Furthermore, frequency of interrupts increases with number of processor
cores (so if each of your guests is configured with two virtual CPUs,
it's 3000 interrupts per second per 2.6 guest, compared to only 300 per
2.4 guest). With many guest running on bussy box, VMware might not be
able to generate all needed virtual interrupts for 2.6 guest operating
systems, and you get clock problems you are having. There's a code in
clock code in 2.6 kernel that attempts to correct for missed/skipped
interrupts. However under VMware it tends to overcorrect and your
clock starts gaining time fast, like you described. This is classic
problem you'll encounter with current versions of VMware and guests
running 2.6 kernel. It should be corrected in Vmware ESX 3.x (which
should also have official support for 2.6 kernels).

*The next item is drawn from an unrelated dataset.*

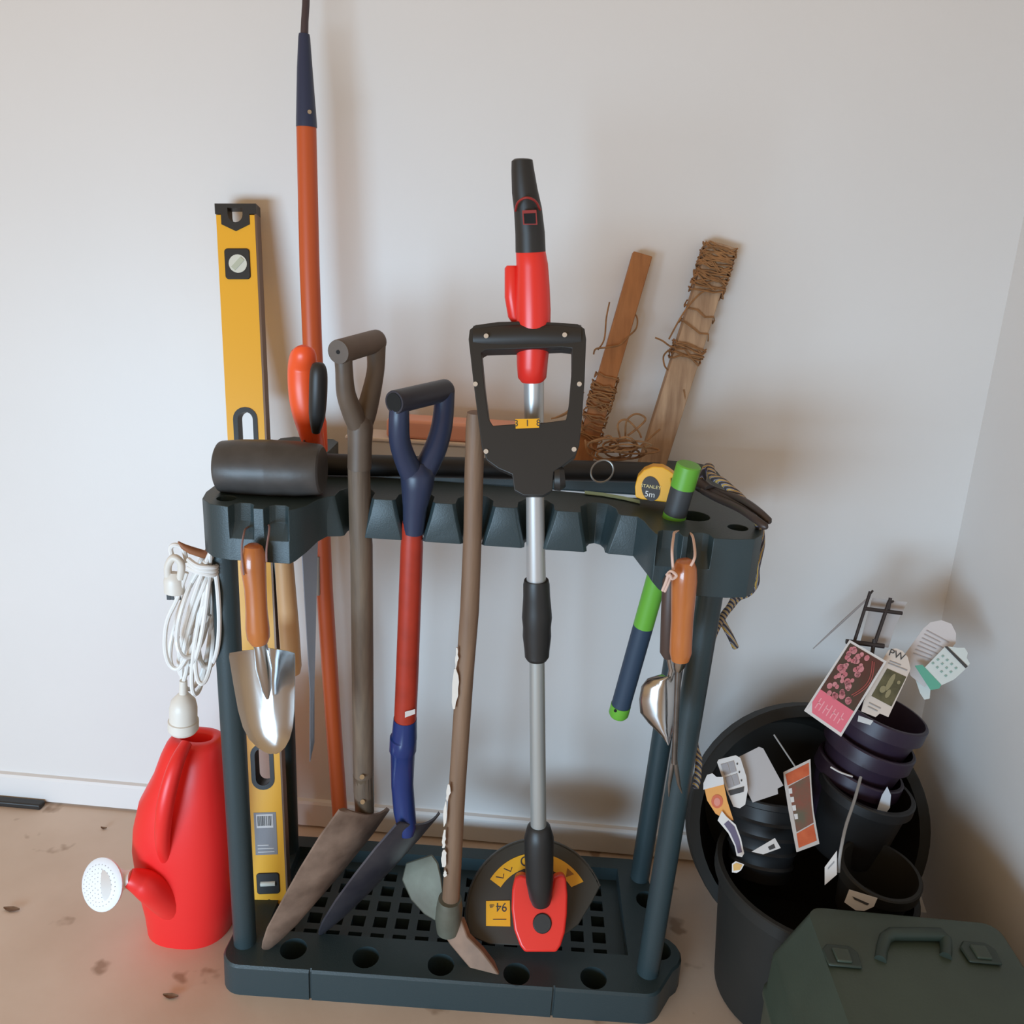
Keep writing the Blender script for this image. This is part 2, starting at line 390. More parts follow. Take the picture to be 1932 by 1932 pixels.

If you are not running VMware, you might still experiment with clock
option (it selects the frequency source kernel uses to keep track of
time). The default frequency source obviously doesn't work well for
you. Available sources are pit, tsc, cyclone and pmtmr, however not
all are available on all motherboards (you'd need to check what kind of
timers your motherboard has). If specified source is not available
(your motherboard doesn't have that hardware), kernel falls back to pit
(or whatever kernel was patched to use by default). You may also try
hpet=disable kernel option (with or without clock option), which
disables HPET (if present on motherboard) and falls back to real PIT.
Even if not using VMware, you might find this document a good read:
http://www.vmware.com/pdf/vmware_timekeeping.pdf
It describes timer hardware available in average PCs (PC Timer Hardware
chapter) and describes various clock=xxx options (Timekeeping in
Specific Operating Systems chapter, Linux section).